— Start of Source excerpt —

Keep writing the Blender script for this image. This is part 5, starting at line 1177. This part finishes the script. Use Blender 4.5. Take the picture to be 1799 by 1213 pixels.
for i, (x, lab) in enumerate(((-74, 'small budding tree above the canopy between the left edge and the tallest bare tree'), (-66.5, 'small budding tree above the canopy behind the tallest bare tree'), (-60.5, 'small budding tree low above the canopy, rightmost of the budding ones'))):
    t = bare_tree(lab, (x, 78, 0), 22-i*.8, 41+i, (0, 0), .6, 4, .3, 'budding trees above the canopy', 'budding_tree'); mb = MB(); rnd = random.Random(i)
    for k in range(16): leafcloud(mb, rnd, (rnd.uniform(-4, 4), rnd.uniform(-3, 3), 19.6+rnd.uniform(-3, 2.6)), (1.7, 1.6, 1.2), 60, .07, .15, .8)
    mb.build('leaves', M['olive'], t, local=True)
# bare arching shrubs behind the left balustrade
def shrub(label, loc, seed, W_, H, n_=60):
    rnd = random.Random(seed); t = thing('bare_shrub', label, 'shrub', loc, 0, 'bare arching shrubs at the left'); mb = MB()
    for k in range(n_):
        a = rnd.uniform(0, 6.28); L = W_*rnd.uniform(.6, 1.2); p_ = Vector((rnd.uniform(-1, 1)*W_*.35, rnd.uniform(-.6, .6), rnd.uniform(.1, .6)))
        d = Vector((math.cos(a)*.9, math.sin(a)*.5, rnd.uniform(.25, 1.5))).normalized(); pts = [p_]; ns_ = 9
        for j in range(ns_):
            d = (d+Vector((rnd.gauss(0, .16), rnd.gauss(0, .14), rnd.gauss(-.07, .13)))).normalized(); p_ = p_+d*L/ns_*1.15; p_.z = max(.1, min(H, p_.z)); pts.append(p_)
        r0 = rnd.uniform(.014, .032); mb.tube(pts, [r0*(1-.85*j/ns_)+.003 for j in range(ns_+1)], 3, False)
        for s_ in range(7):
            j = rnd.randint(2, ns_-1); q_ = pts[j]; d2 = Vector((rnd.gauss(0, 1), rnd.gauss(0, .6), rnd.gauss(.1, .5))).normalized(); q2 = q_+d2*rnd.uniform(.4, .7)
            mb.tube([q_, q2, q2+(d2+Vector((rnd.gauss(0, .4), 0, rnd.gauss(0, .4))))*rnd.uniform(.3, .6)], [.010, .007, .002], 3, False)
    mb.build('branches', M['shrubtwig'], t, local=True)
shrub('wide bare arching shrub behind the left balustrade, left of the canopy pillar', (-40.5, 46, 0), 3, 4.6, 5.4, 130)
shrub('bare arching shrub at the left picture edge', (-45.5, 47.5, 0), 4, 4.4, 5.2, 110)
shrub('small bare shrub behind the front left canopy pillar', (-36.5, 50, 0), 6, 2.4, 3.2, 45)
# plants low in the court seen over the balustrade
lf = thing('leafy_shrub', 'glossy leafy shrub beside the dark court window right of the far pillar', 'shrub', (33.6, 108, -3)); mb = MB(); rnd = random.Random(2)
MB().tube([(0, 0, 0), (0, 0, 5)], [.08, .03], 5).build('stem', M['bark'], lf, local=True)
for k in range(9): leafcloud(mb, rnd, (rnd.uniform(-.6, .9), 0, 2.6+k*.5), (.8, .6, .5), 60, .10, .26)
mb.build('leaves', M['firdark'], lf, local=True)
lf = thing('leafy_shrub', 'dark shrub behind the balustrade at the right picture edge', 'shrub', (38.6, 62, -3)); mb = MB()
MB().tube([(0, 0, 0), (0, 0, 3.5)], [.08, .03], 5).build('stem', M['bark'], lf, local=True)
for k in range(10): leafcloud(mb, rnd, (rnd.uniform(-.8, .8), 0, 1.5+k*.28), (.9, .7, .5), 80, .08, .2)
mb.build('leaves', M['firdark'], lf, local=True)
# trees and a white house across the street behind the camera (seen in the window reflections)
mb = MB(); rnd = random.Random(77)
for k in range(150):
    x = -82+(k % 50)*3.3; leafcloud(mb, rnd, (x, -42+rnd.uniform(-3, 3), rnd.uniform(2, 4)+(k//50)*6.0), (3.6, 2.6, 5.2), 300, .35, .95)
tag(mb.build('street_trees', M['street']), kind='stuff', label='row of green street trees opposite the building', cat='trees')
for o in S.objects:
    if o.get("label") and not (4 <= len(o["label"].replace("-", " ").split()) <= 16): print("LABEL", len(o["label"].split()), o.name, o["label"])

— End of Source excerpt —

What is required: Each line of the listing should be copied exactly.

Answer to this task:
Keep writing the Blender script for this image. This is part 5, starting at line 1177. This part finishes the script. Use Blender 4.5. Take the picture to be 1799 by 1213 pixels.
for i, (x, lab) in enumerate(((-74, 'small budding tree above the canopy between the left edge and the tallest bare tree'), (-66.5, 'small budding tree above the canopy behind the tallest bare tree'), (-60.5, 'small budding tree low above the canopy, rightmost of the budding ones'))):
    t = bare_tree(lab, (x, 78, 0), 22-i*.8, 41+i, (0, 0), .6, 4, .3, 'budding trees above the canopy', 'budding_tree'); mb = MB(); rnd = random.Random(i)
    for k in range(16): leafcloud(mb, rnd, (rnd.uniform(-4, 4), rnd.uniform(-3, 3), 19.6+rnd.uniform(-3, 2.6)), (1.7, 1.6, 1.2), 60, .07, .15, .8)
    mb.build('leaves', M['olive'], t, local=True)
# bare arching shrubs behind the left balustrade
def shrub(label, loc, seed, W_, H, n_=60):
    rnd = random.Random(seed); t = thing('bare_shrub', label, 'shrub', loc, 0, 'bare arching shrubs at the left'); mb = MB()
    for k in range(n_):
        a = rnd.uniform(0, 6.28); L = W_*rnd.uniform(.6, 1.2); p_ = Vector((rnd.uniform(-1, 1)*W_*.35, rnd.uniform(-.6, .6), rnd.uniform(.1, .6)))
        d = Vector((math.cos(a)*.9, math.sin(a)*.5, rnd.uniform(.25, 1.5))).normalized(); pts = [p_]; ns_ = 9
        for j in range(ns_):
            d = (d+Vector((rnd.gauss(0, .16), rnd.gauss(0, .14), rnd.gauss(-.07, .13)))).normalized(); p_ = p_+d*L/ns_*1.15; p_.z = max(.1, min(H, p_.z)); pts.append(p_)
        r0 = rnd.uniform(.014, .032); mb.tube(pts, [r0*(1-.85*j/ns_)+.003 for j in range(ns_+1)], 3, False)
        for s_ in range(7):
            j = rnd.randint(2, ns_-1); q_ = pts[j]; d2 = Vector((rnd.gauss(0, 1), rnd.gauss(0, .6), rnd.gauss(.1, .5))).normalized(); q2 = q_+d2*rnd.uniform(.4, .7)
            mb.tube([q_, q2, q2+(d2+Vector((rnd.gauss(0, .4), 0, rnd.gauss(0, .4))))*rnd.uniform(.3, .6)], [.010, .007, .002], 3, False)
    mb.build('branches', M['shrubtwig'], t, local=True)
shrub('wide bare arching shrub behind the left balustrade, left of the canopy pillar', (-40.5, 46, 0), 3, 4.6, 5.4, 130)
shrub('bare arching shrub at the left picture edge', (-45.5, 47.5, 0), 4, 4.4, 5.2, 110)
shrub('small bare shrub behind the front left canopy pillar', (-36.5, 50, 0), 6, 2.4, 3.2, 45)
# plants low in the court seen over the balustrade
lf = thing('leafy_shrub', 'glossy leafy shrub beside the dark court window right of the far pillar', 'shrub', (33.6, 108, -3)); mb = MB(); rnd = random.Random(2)
MB().tube([(0, 0, 0), (0, 0, 5)], [.08, .03], 5).build('stem', M['bark'], lf, local=True)
for k in range(9): leafcloud(mb, rnd, (rnd.uniform(-.6, .9), 0, 2.6+k*.5), (.8, .6, .5), 60, .10, .26)
mb.build('leaves', M['firdark'], lf, local=True)
lf = thing('leafy_shrub', 'dark shrub behind the balustrade at the right picture edge', 'shrub', (38.6, 62, -3)); mb = MB()
MB().tube([(0, 0, 0), (0, 0, 3.5)], [.08, .03], 5).build('stem', M['bark'], lf, local=True)
for k in range(10): leafcloud(mb, rnd, (rnd.uniform(-.8, .8), 0, 1.5+k*.28), (.9, .7, .5), 80, .08, .2)
mb.build('leaves', M['firdark'], lf, local=True)
# trees and a white house across the street behind the camera (seen in the window reflections)
mb = MB(); rnd = random.Random(77)
for k in range(150):
    x = -82+(k % 50)*3.3; leafcloud(mb, rnd, (x, -42+rnd.uniform(-3, 3), rnd.uniform(2, 4)+(k//50)*6.0), (3.6, 2.6, 5.2), 300, .35, .95)
tag(mb.build('street_trees', M['street']), kind='stuff', label='row of green street trees opposite the building', cat='trees')
for o in S.objects:
    if o.get("label") and not (4 <= len(o["label"].replace("-", " ").split()) <= 16): print("LABEL", len(o["label"].split()), o.name, o["label"])